- [EXERCISE REQUIREMENTS]:
Search the data below for "script"; list each line that holds it.

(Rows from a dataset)
# # # #

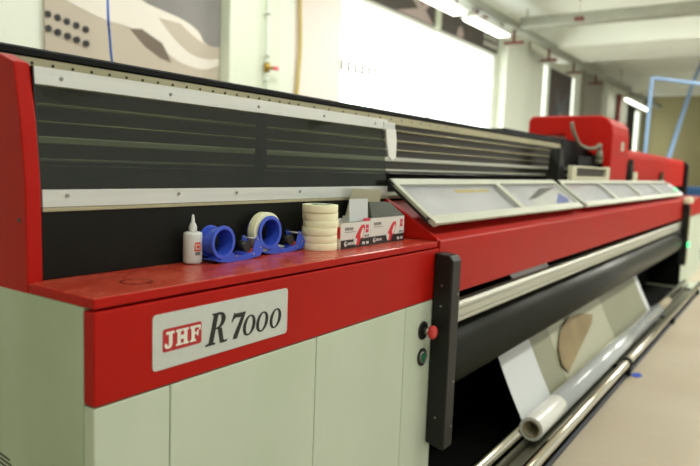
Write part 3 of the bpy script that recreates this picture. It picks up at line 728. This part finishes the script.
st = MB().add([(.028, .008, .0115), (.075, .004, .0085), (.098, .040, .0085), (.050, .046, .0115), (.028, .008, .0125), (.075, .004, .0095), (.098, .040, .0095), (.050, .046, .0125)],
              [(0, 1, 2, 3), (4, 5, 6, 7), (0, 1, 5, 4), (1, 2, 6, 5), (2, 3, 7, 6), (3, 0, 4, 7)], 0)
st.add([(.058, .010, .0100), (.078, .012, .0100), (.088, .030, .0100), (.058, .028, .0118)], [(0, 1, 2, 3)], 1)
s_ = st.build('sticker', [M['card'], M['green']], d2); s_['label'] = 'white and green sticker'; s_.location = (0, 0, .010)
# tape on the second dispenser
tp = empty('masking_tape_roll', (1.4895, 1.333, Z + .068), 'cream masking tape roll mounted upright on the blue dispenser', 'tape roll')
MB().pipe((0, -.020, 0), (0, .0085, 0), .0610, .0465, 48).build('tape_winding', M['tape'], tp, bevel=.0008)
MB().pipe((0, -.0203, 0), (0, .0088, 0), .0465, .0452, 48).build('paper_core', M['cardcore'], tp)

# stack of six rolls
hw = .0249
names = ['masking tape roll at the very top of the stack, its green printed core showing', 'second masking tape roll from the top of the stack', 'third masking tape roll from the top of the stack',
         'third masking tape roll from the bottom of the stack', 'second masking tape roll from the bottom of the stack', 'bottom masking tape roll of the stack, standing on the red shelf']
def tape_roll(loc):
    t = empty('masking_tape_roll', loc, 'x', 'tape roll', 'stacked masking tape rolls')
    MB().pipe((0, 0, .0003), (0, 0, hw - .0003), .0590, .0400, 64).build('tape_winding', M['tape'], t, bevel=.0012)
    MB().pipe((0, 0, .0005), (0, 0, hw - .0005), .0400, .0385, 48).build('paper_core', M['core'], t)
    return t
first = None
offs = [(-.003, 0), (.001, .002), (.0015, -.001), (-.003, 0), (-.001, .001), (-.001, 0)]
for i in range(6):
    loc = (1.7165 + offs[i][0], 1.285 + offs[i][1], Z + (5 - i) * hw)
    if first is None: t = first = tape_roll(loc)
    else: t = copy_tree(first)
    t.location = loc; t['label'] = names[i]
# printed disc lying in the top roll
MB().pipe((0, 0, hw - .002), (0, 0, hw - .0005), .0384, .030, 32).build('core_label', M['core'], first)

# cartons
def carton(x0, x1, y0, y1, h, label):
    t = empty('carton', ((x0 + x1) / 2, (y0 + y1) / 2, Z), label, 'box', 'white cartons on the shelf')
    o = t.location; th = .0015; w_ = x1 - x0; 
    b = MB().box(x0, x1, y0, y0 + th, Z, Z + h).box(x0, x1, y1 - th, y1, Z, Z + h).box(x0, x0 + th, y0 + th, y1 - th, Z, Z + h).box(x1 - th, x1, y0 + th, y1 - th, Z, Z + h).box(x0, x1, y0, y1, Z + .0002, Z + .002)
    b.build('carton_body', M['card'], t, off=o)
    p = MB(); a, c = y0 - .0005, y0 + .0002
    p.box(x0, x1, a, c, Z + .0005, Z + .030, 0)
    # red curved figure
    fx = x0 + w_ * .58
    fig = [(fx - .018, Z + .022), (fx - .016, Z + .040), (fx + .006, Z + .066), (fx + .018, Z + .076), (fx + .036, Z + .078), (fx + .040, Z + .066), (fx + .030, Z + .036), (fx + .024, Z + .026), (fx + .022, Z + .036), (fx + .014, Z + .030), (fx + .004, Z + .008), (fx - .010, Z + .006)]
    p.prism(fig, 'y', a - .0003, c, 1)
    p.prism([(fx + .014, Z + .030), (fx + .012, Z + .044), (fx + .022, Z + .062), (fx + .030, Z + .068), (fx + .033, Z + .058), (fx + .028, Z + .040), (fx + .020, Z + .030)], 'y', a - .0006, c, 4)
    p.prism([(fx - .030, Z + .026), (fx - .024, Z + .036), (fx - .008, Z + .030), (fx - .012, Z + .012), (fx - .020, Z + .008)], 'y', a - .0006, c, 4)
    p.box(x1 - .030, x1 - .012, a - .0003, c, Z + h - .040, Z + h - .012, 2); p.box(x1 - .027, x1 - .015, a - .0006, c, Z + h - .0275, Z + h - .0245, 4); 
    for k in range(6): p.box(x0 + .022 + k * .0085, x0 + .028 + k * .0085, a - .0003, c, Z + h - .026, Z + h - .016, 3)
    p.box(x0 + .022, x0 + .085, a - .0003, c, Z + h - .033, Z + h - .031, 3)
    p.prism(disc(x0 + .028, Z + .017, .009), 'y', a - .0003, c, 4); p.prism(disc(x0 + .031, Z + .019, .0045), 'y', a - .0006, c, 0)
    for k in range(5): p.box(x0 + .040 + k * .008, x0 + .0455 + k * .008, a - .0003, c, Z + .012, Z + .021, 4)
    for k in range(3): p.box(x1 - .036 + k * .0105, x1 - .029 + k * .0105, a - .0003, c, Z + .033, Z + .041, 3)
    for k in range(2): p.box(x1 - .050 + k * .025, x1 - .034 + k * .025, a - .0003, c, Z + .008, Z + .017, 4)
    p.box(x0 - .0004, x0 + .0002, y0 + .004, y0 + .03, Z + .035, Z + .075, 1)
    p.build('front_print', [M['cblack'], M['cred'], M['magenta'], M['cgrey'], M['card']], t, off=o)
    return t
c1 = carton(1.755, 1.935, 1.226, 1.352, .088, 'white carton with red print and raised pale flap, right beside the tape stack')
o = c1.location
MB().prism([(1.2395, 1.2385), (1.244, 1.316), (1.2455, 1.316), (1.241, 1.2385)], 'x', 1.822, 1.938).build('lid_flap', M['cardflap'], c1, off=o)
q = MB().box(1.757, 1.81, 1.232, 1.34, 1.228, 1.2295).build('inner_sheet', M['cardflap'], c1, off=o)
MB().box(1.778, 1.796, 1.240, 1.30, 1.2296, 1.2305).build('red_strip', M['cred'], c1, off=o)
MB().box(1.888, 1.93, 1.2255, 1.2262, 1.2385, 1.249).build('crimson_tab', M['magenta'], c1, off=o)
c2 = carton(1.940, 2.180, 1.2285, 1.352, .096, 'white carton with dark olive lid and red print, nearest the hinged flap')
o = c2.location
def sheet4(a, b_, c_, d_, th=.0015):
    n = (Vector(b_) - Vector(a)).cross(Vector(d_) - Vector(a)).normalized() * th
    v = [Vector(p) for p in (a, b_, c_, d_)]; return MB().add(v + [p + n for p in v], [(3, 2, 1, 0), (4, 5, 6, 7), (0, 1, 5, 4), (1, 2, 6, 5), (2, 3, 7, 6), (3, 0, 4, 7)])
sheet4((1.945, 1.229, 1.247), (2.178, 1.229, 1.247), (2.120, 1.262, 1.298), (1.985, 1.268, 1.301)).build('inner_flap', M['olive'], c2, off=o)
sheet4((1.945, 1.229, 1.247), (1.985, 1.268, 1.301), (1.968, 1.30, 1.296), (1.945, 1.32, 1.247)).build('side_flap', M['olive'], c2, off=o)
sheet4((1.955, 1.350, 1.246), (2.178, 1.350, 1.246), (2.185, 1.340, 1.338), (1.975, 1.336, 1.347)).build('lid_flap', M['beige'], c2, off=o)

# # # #

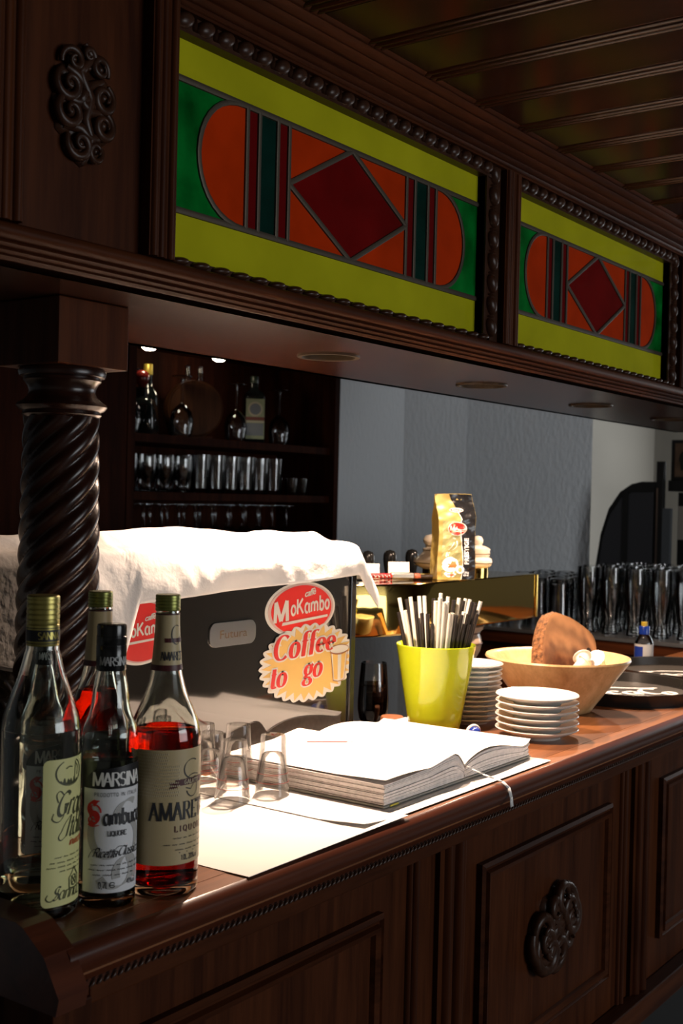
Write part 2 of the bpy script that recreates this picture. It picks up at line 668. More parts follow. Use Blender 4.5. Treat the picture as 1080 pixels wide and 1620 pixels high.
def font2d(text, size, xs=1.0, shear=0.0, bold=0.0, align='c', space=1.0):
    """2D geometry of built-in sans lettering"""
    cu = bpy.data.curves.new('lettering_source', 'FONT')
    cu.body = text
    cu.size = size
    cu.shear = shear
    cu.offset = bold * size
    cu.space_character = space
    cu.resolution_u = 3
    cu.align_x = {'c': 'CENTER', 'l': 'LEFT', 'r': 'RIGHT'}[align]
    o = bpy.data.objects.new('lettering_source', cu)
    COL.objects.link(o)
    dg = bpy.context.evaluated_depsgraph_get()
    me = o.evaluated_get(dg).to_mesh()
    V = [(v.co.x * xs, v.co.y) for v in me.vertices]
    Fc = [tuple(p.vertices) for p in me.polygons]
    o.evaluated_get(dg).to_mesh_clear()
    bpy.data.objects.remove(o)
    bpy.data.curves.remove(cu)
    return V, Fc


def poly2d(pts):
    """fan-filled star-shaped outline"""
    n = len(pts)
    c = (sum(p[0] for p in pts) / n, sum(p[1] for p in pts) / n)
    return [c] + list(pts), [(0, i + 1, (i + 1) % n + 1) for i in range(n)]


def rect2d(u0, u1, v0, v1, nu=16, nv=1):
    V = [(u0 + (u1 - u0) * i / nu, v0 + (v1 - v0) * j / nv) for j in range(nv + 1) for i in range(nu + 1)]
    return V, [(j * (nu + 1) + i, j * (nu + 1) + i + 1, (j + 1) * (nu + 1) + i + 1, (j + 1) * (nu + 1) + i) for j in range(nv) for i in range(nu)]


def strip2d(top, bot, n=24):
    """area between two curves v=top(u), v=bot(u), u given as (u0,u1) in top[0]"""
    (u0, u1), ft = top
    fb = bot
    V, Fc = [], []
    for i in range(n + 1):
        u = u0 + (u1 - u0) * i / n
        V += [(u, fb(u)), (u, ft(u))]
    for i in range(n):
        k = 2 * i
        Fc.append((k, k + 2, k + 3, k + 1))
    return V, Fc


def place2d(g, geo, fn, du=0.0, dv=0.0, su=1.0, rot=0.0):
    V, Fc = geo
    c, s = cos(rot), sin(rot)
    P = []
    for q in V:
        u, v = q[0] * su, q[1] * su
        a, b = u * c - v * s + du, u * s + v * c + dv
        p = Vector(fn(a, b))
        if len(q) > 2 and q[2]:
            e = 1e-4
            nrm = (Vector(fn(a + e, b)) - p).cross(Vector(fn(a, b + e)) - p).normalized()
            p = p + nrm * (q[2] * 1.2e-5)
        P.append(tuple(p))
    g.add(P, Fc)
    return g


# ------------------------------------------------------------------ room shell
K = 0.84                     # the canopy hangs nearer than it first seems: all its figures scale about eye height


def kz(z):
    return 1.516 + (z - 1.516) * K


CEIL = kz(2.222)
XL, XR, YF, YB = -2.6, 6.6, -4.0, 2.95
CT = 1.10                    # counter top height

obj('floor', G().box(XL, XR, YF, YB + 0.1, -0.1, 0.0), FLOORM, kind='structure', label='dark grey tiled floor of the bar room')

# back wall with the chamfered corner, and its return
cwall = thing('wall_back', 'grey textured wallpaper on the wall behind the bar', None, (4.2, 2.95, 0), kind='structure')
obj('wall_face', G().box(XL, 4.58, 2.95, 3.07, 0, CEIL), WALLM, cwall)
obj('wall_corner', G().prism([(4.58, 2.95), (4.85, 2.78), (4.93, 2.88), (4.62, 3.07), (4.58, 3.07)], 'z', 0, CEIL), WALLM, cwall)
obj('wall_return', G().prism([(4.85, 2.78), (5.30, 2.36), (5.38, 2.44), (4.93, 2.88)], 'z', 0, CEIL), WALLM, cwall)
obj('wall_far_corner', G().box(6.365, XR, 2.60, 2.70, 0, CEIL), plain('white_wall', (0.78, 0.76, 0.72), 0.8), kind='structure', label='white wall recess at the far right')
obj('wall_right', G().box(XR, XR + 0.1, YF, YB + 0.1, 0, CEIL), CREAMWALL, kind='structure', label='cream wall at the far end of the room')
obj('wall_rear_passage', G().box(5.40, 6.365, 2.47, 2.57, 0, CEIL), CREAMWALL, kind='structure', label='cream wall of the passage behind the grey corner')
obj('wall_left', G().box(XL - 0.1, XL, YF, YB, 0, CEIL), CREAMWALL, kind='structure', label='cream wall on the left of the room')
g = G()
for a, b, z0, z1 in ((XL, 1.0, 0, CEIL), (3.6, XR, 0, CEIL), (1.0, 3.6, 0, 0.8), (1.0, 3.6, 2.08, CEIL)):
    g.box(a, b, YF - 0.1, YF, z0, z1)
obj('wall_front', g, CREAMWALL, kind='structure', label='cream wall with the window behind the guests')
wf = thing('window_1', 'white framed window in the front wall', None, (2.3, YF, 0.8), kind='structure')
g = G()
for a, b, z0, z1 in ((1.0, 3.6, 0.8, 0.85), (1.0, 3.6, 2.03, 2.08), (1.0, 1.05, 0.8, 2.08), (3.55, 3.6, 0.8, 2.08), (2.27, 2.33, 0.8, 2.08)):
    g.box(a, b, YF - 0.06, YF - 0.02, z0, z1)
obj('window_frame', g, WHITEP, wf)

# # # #

- [EXERCISE SOLUTION]:
Write part 3 of the bpy script that recreates this picture. It picks up at line 728. This part finishes the script.
Write part 2 of the bpy script that recreates this picture. It picks up at line 668. More parts follow. Use Blender 4.5. Treat the picture as 1080 pixels wide and 1620 pixels high.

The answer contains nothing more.